Perhaps it was a keen recognition of the grown-up response, or another intuitive perception that children seem to magically possess. Whatever it was, it was real, and in that moment, everyone in the room knew something special was about to happen.

Page by page, conscious recollections were spilled out, creating vivid imagery for the spectators in that room on that cool summer’s evening. Animated details were described, providing all of us with the firsthand experiences of the greatest generation. A man 95 years of age, shared a story with all of us in the manner and detail in which many of us would describe our workday. It was as if 65 years had been merely a blip on the memorial radar. As impressive as the retrospective accuracy was, the apogee of the evening came from the children’s ability to transpose the textbook education they had received up until that point into a real life understanding of personal sacrifice. In that very moment I watched my children grow a respect, admiration and appreciation for Frank, and for those that served in that great war.

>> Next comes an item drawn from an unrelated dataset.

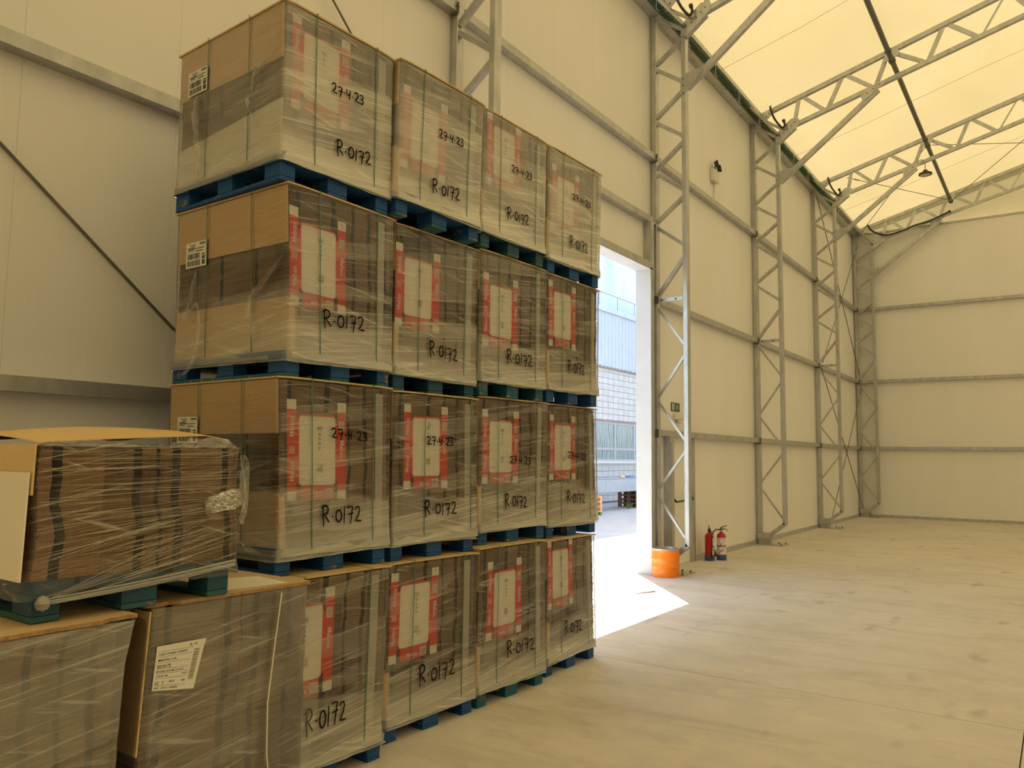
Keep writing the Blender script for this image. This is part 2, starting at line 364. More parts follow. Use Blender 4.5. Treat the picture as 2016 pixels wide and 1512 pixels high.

Upon leaving Frank’s wake and saying goodbye to his family, I spoke with my children about his passing. My relationship with Frank was a short one in relation to the 99 years he spent on this earth. I had about ten get-togethers with him through a period of about 6 years. My children had even less contact. Despite that, the moments that he imparted on them were impactful enough that his passing left a scar on them and on me as well.